→ SOURCE MATERIAL
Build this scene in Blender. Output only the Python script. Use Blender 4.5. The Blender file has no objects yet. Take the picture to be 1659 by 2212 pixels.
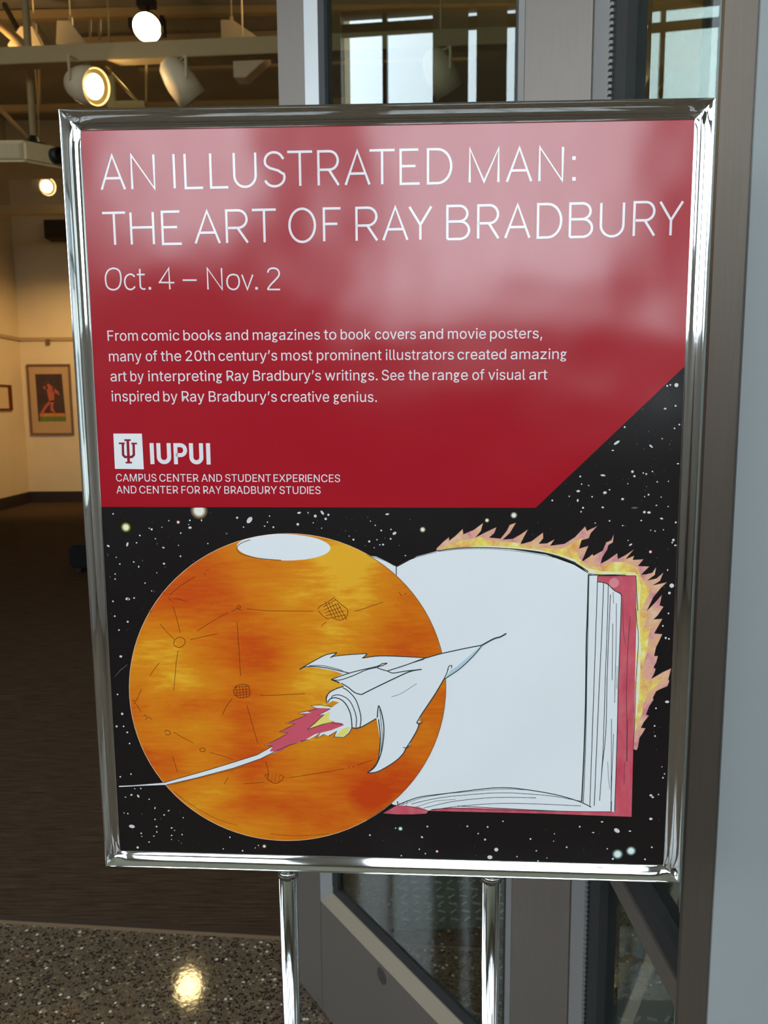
import bpy, bmesh, math, random, json
from mathutils import Vector, Matrix
import numpy as np
PI = math.pi
SC = bpy.context.scene
COL = SC.collection

# ------------------------------------------------------------------ camera
EYE = 1.74
PITCH, ROLL, FPX = .133, -.0072, 1700.0
fwd = Vector((0, math.cos(PITCH), -math.sin(PITCH)))
up0 = Vector((0, math.sin(PITCH), math.cos(PITCH)))
rt0 = Vector((1, 0, 0))
rt = rt0 * math.cos(ROLL) + up0 * math.sin(ROLL)
up = up0 * math.cos(ROLL) - rt0 * math.sin(ROLL)
CAMP = Vector((0, 0, EYE))
cd = bpy.data.cameras.new('camera')
cam = bpy.data.objects.new('camera', cd)
COL.objects.link(cam)
M = Matrix((rt, up, -fwd)).transposed().to_4x4()
M.translation = CAMP
cam.matrix_world = M
cd.sensor_fit = 'VERTICAL'
cd.sensor_height = 36
cd.lens = FPX / 2212 * 36
cd.clip_start = .02
cd.clip_end = 200
cd.dof.use_dof = True
cd.dof.focus_distance = .78
cd.dof.aperture_fstop = 14
SC.camera = cam

# ------------------------------------------------------------------ view + world
SC.view_settings.view_transform = 'Standard'
SC.view_settings.look = 'None'
SC.view_settings.exposure = 0.68
SC.view_settings.gamma = 1
SC.view_settings.use_curve_mapping = False
SC.cycles.use_denoising = True
SC.cycles.max_bounces = 10
SC.cycles.transparent_max_bounces = 16
SC.cycles.sample_clamp_indirect = 6

w = bpy.data.worlds.new('overcast_sky')
SC.world = w
w.use_nodes = True
nt = w.node_tree
nt.nodes.clear()
tc = nt.nodes.new('ShaderNodeTexCoord')
sx = nt.nodes.new('ShaderNodeSeparateXYZ')
rp = nt.nodes.new('ShaderNodeValToRGB')
rp.color_ramp.elements[0].position = .47
rp.color_ramp.elements[0].color = (.16, .18, .15, 1)
rp.color_ramp.elements[1].position = .53
rp.color_ramp.elements[1].color = (.86, .94, 1, 1)
e = rp.color_ramp.elements.new(.9)
e.color = (.82, .91, 1, 1)
mr = nt.nodes.new('ShaderNodeMapRange')
mr.inputs[1].default_value = -1
bg = nt.nodes.new('ShaderNodeBackground')
bg.inputs[1].default_value = 4.5
wo = nt.nodes.new('ShaderNodeOutputWorld')
nt.links.new(tc.outputs['Generated'], sx.inputs[0])
nt.links.new(sx.outputs[2], mr.inputs[0])
nt.links.new(mr.outputs[0], rp.inputs[0])
nt.links.new(rp.outputs[0], bg.inputs[0])
nt.links.new(bg.outputs[0], wo.inputs[0])

# daylight portals sit in the window openings (they only guide sampling of the sky)
def portal(name, loc, rot, sx_, sy_):
    l = bpy.data.lights.new(name, 'AREA')
    l.shape = 'RECTANGLE'
    l.size, l.size_y = sx_, sy_
    l.cycles.is_portal = True
    o = bpy.data.objects.new(name, l)
    o.location = loc
    o.rotation_euler = rot
    COL.objects.link(o)
portal('daylight_portal', (0, -4.45, 4.1), (PI / 2, 0, 0), 9.6, 3.6)
portal('daylight_portal', (-5.95, -1.0, 4.1), (PI / 2, 0, -PI / 2), 7.0, 3.4)
portal('daylight_portal', (4.45, -2.2, 2.2), (PI / 2, 0, PI / 2), 3.6, 2.6)

# ------------------------------------------------------------------ material helpers
def newmat(name):
    m = bpy.data.materials.new(name)
    m.use_nodes = True
    return m, m.node_tree, m.node_tree.nodes['Principled BSDF']

def srgb(r, g, b):
    f = lambda c: (c / 255 / 12.92) if c <= 10 else ((c / 255 + .055) / 1.055) ** 2.4
    return (f(r), f(g), f(b), 1)

def tex(nt, kind, scale, stretch=(1, 1, 1), **kw):
    tc = nt.nodes.new('ShaderNodeTexCoord')
    mp = nt.nodes.new('ShaderNodeMapping')
    mp.inputs['Scale'].default_value = stretch
    t = nt.nodes.new(kind)
    t.inputs['Scale'].default_value = scale
    for k, v in kw.items():
        t.inputs[k].default_value = v
    nt.links.new(tc.outputs['Object'], mp.inputs[0])
    nt.links.new(mp.outputs[0], t.inputs['Vector'])
    return t

def ramp(nt, src, stops):
    r = nt.nodes.new('ShaderNodeValToRGB')
    el = r.color_ramp.elements
    while len(el) < len(stops):
        el.new(.5)
    for e, (p, c) in zip(el, stops):
        e.position = p
        e.color = c
    nt.links.new(src, r.inputs[0])
    return r

def mat(name, col, rough=.5, metal=0, noise=0, nscale=20, stretch=(1, 1, 1), bump=0, spec=.5):
    m, nt, b = newmat(name)
    b.inputs['Roughness'].default_value = rough
    b.inputs['Metallic'].default_value = metal
    b.inputs['Specular IOR Level'].default_value = spec
    b.inputs['Base Color'].default_value = col
    t = tex(nt, 'ShaderNodeTexNoise', nscale, stretch, Detail=4.0)
    if noise:
        lo = tuple(c * (1 - noise) for c in col[:3]) + (1,)
        hi = tuple(min(1, c * (1 + noise)) for c in col[:3]) + (1,)
        r = ramp(nt, t.outputs[0], [(.3, lo), (.7, hi)])
        nt.links.new(r.outputs[0], b.inputs['Base Color'])
    if bump:
        bp = nt.nodes.new('ShaderNodeBump')
        bp.inputs['Strength'].default_value = 1
        bp.inputs['Distance'].default_value = bump
        nt.links.new(t.outputs[0], bp.inputs['Height'])
        nt.links.new(bp.outputs[0], b.inputs['Normal'])
    return m

def emis(name, col, s):
    m, nt, b = newmat(name)
    b.inputs['Base Color'].default_value = (.8, .8, .8, 1)
    b.inputs['Emission Color'].default_value = col
    b.inputs['Emission Strength'].default_value = s
    return m

def glass(name, tint, f_ior=1.5, rough=0.0, twice=1.0):
    m = bpy.data.materials.new(name)
    m.use_nodes = True
    nt = m.node_tree
    nt.nodes.clear()
    tr = nt.nodes.new('ShaderNodeBsdfTransparent')
    tr.inputs[0].default_value = tint
    gl = nt.nodes.new('ShaderNodeBsdfGlossy')
    gl.inputs['Roughness'].default_value = rough
    gl.inputs[0].default_value = (.95, 1, 1, 1)
    fr = nt.nodes.new('ShaderNodeFresnel')
    fr.inputs[0].default_value = f_ior
    mu = nt.nodes.new('ShaderNodeMath')
    mu.operation = 'MULTIPLY'
    mu.use_clamp = True
    mu.inputs[1].default_value = twice
    mx = nt.nodes.new('ShaderNodeMixShader')
    out = nt.nodes.new('ShaderNodeOutputMaterial')
    ge = nt.nodes.new('ShaderNodeNewGeometry')       # leaving the pane adds no second mirror image
    inv = nt.nodes.new('ShaderNodeMath')
    inv.operation = 'SUBTRACT'
    inv.inputs[0].default_value = 1
    m2 = nt.nodes.new('ShaderNodeMath')
    m2.operation = 'MULTIPLY'
    nt.links.new(ge.outputs['Backfacing'], inv.inputs[1])
    nt.links.new(fr.outputs[0], m2.inputs[0])
    nt.links.new(inv.outputs[0], m2.inputs[1])
    nt.links.new(m2.outputs[0], mu.inputs[0])
    nt.links.new(mu.outputs[0], mx.inputs[0])
    nt.links.new(tr.outputs[0], mx.inputs[1])
    nt.links.new(gl.outputs[0], mx.inputs[2])
    nt.links.new(mx.outputs[0], out.inputs[0])
    return m

# ------------------------------------------------------------------ object helpers
def link(name, me, m=None, parent=None):
    o = bpy.data.objects.new(name, me)
    COL.objects.link(o)
    if m is not None:
        me.materials.append(m)
    if parent is not None:
        o.parent = parent
    return o

def mesh(name, verts, faces, m, parent=None, smooth=False):
    me = bpy.data.meshes.new(name)
    me.from_pydata([tuple(v) for v in verts], [], faces)
    me.update()
    if smooth:
        me.polygons.foreach_set('use_smooth', [True] * len(me.polygons))
    return link(name, me, m, parent)

def empty(name, loc=(0, 0, 0), mw=None):
    o = bpy.data.objects.new(name, None)
    o.empty_display_size = .1
    COL.objects.link(o)
    if mw is not None:
        o.matrix_world = mw
    else:
        o.location = loc
    return o

def tag(o, label=None, cat=None, group=None, kind=None):
    if label: o['label'] = label
    if cat: o['category'] = cat
    if group: o['group'] = group
    if kind: o['kind'] = kind
    return o

def bm_box(bm, lo, hi, mx=None):
    vs = [bm.verts.new((x, y, z)) for x in (lo[0], hi[0]) for y in (lo[1], hi[1]) for z in (lo[2], hi[2])]
    for f in ((0, 1, 3, 2), (4, 6, 7, 5), (0, 4, 5, 1), (2, 3, 7, 6), (0, 2, 6, 4), (1, 5, 7, 3)):
        bm.faces.new([vs[i] for i in f])
    if mx is not None:
        for v in vs: v.co = mx @ v.co
    return vs

def finish(name, bm, m, parent=None, smooth=False, bevel=0):
    bmesh.ops.recalc_face_normals(bm, faces=bm.faces)
    if bevel:
        bmesh.ops.bevel(bm, geom=list(bm.edges), offset=bevel, segments=2, affect='EDGES', clamp_overlap=True)
    me = bpy.data.meshes.new(name)
    bm.to_mesh(me)
    bm.free()
    if smooth:
        me.polygons.foreach_set('use_smooth', [True] * len(me.polygons))
    return link(name, me, m, parent)

def box(name, lo, hi, m, parent=None, bevel=0, mx=None):
    bm = bmesh.new()
    bm_box(bm, lo, hi, mx)
    return finish(name, bm, m, parent, bevel=bevel)

def frame_to(a, b):
    a, b = Vector(a), Vector(b)
    z = (b - a).normalized()
    x = z.orthogonal().normalized()
    if abs(z.z) < .95:
        x = Vector((0, 0, 1)).cross(z).normalized()
    y = z.cross(x)
    mm = Matrix((x, y, z)).transposed().to_4x4()
    mm.translation = a
    return mm, (b - a).length

def lathe(name, prof, m, parent=None, n=32, mx=None, smooth=True, caps=True):
    bm = bmesh.new()
    rings = []
    for r, z in prof:
        rings.append([bm.verts.new((r * math.cos(2 * PI * i / n), r * math.sin(2 * PI * i / n), z)) for i in range(n)])
    for A, B in zip(rings, rings[1:]):
        for i in range(n):
            bm.faces.new((A[i], A[(i + 1) % n], B[(i + 1) % n], B[i]))
    if caps:
        bm.faces.new(rings[0][::-1])
        bm.faces.new(rings[-1])
    if mx is not None:
        bmesh.ops.transform(bm, matrix=mx, verts=bm.verts)
    return finish(name, bm, m, parent, smooth=smooth)

def rod(name, a, b, r, m, parent=None, n=24):
    mm, L = frame_to(a, b)
    o = lathe(name, [(r, 0), (r, L)], m, parent, n, mm, smooth=False)
    me = o.data
    for p in me.polygons:
        p.use_smooth = len(p.vertices) == 4
    return o

def beam(name, a, b, wx, wy, m, parent=None, bevel=0):
    mm, L = frame_to(a, b)
    return box(name, (-wx / 2, -wy / 2, 0), (wx / 2, wy / 2, L), m, parent, bevel, mm)

def ray(x, y):
    return (fwd + rt * ((x - 829.5) / FPX) - up * ((y - 1106) / FPX)).normalized()

def at(x, y, Y):                      # photo pixel -> point on the vertical plane y = Y
    d = ray(x, y)
    return CAMP + d * (Y / d.y)

def on_floor(x, y, z=0):
    d = ray(x, y)
    return CAMP + d * ((z - EYE) / d.z)

# ------------------------------------------------------------------ materials
def terrazzo():
    m, nt, b = newmat('terrazzo')
    v = tex(nt, 'ShaderNodeTexVoronoi', 122, (1, 1, 1), Randomness=1.0)
    v2 = tex(nt, 'ShaderNodeTexVoronoi', 88, (1, 1, 1), Randomness=1.0)
    sp = nt.nodes.new('ShaderNodeSeparateColor')
    nt.links.new(v.outputs['Color'], sp.inputs[0])
    r = ramp(nt, sp.outputs[0], [(0, srgb(30, 20, 13)), (.28, srgb(50, 38, 28)), (.32, srgb(92, 75, 56)), (.80, srgb(110, 92, 71)), (.95, srgb(148, 130, 102))])
    r.color_ramp.interpolation = 'CONSTANT'
    sp2 = nt.nodes.new('ShaderNodeSeparateColor')
    nt.links.new(v2.outputs['Color'], sp2.inputs[0])
    r2 = ramp(nt, sp2.outputs[1], [(0, (0, 0, 0, 1)), (.965, (1, 1, 1, 1))])
    r2.color_ramp.interpolation = 'CONSTANT'
    r3 = ramp(nt, v2.outputs['Distance'], [(.42, (1, 1, 1, 1)), (.48, (0, 0, 0, 1))])
    mu = nt.nodes.new('ShaderNodeMath'); mu.operation = 'MULTIPLY'
    nt.links.new(r2.outputs[0], mu.inputs[0]); nt.links.new(r3.outputs[0], mu.inputs[1])
    # cement between the chips
    ed = tex(nt, 'ShaderNodeTexVoronoi', 122)
    ed.feature = 'DISTANCE_TO_EDGE'
    r4 = ramp(nt, ed.outputs[0], [(.02, (1, 1, 1, 1)), (.08, (0, 0, 0, 1))])
    mc = nt.nodes.new('ShaderNodeMix'); mc.data_type = 'RGBA'
    nt.links.new(r4.outputs[0], mc.inputs[0]); nt.links.new(r.outputs[0], mc.inputs[6]); mc.inputs[7].default_value = srgb(112, 102, 90)
    mx = nt.nodes.new('ShaderNodeMix'); mx.data_type = 'RGBA'
    nt.links.new(mu.outputs[0], mx.inputs[0]); nt.links.new(mc.outputs[2], mx.inputs[6]); mx.inputs[7].default_value = srgb(215, 205, 185)
    nt.links.new(mx.outputs[2], b.inputs['Base Color'])
    b.inputs['Roughness'].default_value = .055
    nz = tex(nt, 'ShaderNodeTexNoise', 60)
    bp = nt.nodes.new('ShaderNodeBump'); bp.inputs['Distance'].default_value = .0001
    nt.links.new(nz.outputs[0], bp.inputs['Height']); nt.links.new(bp.outputs[0], b.inputs['Normal'])
    return m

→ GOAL
Repeat the listing above exactly from its first line to the line containing "COL = SC.collection", both included, and omit the pictures.

→ TASK RESPONSE
Build this scene in Blender. Output only the Python script. Use Blender 4.5. The Blender file has no objects yet. Take the picture to be 1659 by 2212 pixels.
import bpy, bmesh, math, random, json
from mathutils import Vector, Matrix
import numpy as np
PI = math.pi
SC = bpy.context.scene
COL = SC.collection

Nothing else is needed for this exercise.